--- begin Dataset excerpts ---

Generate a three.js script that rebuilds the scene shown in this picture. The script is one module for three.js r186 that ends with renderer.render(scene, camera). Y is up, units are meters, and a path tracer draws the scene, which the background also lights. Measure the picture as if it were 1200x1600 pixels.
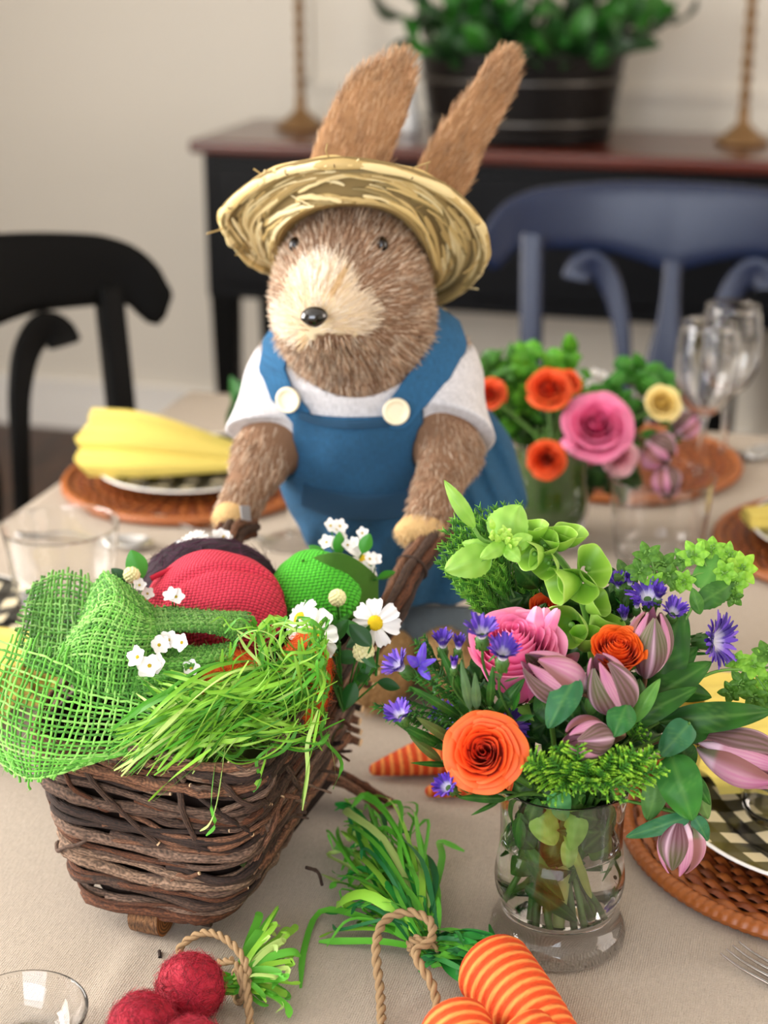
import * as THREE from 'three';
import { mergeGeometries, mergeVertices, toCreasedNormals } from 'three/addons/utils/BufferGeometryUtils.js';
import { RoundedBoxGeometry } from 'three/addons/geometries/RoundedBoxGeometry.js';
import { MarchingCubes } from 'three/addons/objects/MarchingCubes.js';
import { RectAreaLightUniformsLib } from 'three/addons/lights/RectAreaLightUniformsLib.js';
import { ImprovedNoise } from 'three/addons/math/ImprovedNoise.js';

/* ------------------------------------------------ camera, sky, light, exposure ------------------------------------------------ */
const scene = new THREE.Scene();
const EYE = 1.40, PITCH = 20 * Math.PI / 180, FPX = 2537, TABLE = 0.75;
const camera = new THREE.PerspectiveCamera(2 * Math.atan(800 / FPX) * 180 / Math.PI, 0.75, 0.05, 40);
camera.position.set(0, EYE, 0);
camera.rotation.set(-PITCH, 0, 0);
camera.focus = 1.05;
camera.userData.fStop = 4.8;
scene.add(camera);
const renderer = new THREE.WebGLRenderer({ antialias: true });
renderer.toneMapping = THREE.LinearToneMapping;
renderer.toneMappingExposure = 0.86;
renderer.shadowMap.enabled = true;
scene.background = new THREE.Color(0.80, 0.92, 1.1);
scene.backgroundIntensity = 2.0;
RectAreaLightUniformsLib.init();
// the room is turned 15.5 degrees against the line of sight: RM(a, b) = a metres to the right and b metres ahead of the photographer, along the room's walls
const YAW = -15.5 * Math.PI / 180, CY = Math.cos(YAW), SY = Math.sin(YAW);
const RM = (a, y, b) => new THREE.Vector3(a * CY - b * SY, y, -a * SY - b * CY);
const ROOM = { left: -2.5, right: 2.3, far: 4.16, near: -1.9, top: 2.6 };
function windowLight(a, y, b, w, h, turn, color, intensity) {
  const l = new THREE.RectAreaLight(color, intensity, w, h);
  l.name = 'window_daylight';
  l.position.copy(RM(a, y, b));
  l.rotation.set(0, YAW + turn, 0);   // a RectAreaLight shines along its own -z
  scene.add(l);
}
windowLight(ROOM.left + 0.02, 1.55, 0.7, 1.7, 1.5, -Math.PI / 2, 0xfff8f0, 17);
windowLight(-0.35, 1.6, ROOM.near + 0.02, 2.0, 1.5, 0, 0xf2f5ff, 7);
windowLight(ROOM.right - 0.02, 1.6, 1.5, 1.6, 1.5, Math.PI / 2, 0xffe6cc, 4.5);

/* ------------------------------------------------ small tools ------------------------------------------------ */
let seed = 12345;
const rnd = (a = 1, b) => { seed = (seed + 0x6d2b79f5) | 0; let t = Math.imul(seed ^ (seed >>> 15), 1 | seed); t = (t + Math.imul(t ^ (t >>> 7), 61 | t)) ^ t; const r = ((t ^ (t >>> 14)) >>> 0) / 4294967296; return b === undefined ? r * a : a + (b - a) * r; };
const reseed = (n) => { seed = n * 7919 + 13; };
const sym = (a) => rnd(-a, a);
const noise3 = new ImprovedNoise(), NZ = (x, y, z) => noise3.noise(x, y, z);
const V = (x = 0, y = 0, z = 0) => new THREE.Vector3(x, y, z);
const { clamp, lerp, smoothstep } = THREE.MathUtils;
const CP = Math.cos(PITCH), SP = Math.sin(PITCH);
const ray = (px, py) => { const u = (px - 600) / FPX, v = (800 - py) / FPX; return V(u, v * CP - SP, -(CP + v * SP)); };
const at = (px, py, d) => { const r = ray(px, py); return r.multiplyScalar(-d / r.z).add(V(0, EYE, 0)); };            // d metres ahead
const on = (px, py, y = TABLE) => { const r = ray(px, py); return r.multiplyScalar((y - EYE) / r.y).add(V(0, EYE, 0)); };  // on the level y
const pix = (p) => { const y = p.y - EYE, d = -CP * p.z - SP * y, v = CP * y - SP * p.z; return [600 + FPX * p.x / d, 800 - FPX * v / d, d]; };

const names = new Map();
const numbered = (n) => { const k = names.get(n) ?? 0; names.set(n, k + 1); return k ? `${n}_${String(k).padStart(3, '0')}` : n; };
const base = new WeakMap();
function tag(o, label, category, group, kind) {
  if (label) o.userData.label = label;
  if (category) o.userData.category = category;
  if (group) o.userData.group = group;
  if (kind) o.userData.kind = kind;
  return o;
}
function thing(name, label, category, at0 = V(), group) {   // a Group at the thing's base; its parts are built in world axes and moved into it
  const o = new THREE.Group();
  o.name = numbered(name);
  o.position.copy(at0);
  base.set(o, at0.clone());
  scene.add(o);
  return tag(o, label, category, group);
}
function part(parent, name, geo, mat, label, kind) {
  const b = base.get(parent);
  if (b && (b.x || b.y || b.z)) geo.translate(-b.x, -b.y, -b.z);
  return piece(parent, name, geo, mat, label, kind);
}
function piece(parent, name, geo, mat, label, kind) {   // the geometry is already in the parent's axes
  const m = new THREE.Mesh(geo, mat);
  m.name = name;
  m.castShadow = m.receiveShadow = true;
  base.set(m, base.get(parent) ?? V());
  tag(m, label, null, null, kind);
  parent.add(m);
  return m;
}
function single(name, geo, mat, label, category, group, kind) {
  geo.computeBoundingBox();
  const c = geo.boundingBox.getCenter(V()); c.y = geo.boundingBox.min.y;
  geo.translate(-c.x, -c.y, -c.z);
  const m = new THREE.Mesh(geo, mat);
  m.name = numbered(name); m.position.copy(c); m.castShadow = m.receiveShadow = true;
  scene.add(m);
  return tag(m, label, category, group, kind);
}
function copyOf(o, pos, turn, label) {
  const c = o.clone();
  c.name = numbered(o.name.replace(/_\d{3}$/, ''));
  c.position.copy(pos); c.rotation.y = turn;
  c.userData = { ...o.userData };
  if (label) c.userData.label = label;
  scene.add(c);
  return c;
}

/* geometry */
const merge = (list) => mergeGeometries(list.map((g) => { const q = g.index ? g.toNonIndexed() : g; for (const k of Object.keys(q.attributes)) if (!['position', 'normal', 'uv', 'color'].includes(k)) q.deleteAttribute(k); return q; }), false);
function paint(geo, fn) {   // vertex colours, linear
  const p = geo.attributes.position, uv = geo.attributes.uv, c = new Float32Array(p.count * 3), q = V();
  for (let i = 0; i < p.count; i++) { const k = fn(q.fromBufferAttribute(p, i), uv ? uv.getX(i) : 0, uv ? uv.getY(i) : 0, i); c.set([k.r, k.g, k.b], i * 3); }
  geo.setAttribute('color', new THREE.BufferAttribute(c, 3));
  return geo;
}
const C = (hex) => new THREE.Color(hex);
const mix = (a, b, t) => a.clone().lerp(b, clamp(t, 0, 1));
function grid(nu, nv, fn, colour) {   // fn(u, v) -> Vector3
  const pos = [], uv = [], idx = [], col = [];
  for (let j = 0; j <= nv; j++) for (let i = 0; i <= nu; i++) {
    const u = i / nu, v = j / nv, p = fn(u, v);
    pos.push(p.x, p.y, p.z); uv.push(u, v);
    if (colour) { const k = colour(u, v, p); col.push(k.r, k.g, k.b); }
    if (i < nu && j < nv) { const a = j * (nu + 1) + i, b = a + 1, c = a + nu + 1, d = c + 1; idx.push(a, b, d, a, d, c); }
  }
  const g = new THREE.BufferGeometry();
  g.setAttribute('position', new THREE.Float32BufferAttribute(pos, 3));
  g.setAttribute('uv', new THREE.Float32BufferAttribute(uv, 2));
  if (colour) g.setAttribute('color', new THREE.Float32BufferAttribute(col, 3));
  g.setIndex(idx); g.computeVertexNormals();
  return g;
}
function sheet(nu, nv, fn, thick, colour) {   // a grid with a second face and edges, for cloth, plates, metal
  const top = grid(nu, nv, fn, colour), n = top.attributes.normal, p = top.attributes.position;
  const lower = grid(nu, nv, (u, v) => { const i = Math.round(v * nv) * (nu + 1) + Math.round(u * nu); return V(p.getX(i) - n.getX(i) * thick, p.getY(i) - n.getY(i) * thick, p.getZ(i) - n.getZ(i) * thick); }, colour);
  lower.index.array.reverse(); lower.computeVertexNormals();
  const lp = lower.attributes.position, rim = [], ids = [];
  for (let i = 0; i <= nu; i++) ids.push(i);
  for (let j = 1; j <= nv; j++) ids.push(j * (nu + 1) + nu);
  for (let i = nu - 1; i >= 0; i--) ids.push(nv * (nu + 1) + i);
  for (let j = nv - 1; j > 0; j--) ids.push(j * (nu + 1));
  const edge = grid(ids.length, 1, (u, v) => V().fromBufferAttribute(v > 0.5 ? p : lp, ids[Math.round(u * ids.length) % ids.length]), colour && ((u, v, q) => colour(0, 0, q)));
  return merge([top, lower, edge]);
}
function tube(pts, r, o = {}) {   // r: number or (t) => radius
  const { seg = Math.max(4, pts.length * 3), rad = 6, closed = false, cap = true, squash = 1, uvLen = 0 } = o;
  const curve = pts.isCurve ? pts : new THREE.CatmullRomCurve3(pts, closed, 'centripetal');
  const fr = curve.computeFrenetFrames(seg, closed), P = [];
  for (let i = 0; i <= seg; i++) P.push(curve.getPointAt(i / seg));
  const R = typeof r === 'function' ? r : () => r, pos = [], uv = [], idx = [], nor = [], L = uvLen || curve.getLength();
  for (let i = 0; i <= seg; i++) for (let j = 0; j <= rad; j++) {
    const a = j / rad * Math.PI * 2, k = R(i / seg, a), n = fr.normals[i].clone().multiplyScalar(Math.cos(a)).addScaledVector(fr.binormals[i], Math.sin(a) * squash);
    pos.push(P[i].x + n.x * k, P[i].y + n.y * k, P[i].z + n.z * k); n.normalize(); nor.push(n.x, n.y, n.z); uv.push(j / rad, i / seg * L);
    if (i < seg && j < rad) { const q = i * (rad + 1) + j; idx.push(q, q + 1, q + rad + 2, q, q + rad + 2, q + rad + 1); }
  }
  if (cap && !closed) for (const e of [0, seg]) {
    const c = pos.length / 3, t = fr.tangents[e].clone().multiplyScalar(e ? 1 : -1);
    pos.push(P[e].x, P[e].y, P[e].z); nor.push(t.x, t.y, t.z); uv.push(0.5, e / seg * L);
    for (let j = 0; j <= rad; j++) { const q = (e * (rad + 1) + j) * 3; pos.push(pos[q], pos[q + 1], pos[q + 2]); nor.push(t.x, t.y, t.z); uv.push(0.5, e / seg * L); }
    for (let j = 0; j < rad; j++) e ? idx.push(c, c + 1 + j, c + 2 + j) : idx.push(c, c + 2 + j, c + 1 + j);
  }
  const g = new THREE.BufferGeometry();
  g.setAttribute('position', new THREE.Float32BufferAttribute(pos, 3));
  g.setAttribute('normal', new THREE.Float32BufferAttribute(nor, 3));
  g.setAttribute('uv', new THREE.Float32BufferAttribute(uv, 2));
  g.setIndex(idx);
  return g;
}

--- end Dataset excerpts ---
--- begin Dataset excerpts ---

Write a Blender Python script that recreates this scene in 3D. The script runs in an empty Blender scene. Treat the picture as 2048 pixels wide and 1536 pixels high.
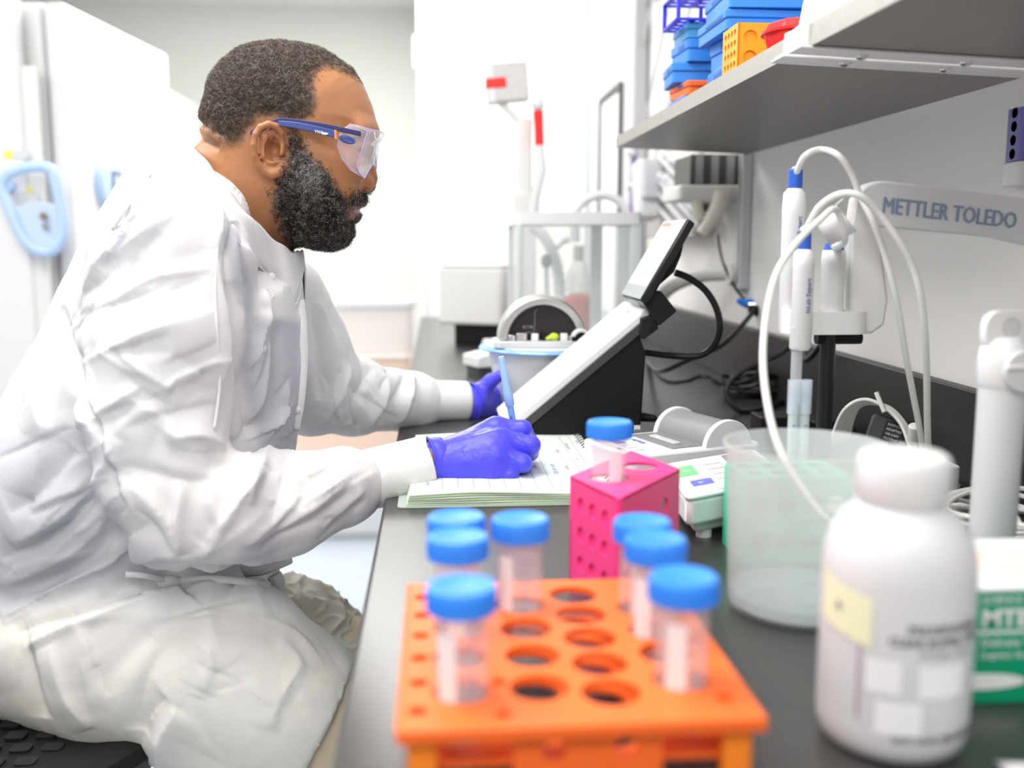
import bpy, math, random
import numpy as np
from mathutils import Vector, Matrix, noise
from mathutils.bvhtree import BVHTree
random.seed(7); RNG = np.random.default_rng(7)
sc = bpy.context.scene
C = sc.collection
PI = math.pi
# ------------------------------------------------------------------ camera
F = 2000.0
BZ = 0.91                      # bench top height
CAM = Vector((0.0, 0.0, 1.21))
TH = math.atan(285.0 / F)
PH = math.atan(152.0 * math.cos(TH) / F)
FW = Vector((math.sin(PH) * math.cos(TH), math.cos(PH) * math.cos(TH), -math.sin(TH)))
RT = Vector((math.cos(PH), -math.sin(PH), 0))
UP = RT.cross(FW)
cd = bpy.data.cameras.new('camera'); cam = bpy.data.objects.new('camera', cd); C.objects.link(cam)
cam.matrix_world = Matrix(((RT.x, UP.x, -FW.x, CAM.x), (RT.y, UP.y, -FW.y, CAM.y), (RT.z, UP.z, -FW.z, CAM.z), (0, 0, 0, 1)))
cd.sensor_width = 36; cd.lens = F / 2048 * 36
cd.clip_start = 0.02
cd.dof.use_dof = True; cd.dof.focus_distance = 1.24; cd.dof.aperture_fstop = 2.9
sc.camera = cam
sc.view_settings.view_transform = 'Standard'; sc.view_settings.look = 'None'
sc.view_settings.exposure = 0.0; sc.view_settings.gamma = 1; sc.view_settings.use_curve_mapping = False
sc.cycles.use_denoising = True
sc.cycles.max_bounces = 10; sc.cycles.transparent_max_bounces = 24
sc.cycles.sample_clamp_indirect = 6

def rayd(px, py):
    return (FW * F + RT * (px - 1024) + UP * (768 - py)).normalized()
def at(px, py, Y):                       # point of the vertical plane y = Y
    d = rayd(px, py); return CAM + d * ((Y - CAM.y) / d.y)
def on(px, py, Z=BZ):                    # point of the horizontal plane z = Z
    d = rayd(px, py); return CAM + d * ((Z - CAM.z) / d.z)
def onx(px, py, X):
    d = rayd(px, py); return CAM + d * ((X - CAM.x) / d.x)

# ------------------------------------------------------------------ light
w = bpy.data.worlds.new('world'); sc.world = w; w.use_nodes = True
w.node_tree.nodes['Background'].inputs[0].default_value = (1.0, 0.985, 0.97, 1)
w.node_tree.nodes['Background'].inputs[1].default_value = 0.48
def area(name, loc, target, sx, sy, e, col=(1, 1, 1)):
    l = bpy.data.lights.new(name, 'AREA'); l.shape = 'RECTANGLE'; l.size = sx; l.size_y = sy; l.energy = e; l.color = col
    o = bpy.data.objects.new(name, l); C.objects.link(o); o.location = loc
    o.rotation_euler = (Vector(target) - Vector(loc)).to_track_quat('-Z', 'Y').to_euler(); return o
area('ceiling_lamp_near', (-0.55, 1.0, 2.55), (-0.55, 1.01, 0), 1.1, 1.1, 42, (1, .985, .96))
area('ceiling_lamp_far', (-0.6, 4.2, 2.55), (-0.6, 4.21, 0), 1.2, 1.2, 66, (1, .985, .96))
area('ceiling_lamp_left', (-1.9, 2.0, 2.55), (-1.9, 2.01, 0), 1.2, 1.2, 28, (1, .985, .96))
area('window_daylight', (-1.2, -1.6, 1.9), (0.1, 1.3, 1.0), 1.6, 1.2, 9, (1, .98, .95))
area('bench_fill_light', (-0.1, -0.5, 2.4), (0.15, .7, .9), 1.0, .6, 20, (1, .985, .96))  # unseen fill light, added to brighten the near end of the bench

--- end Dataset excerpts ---

Request — Among the lines above, determine how many hold the word "script"; report the figure alone.

Full response — 2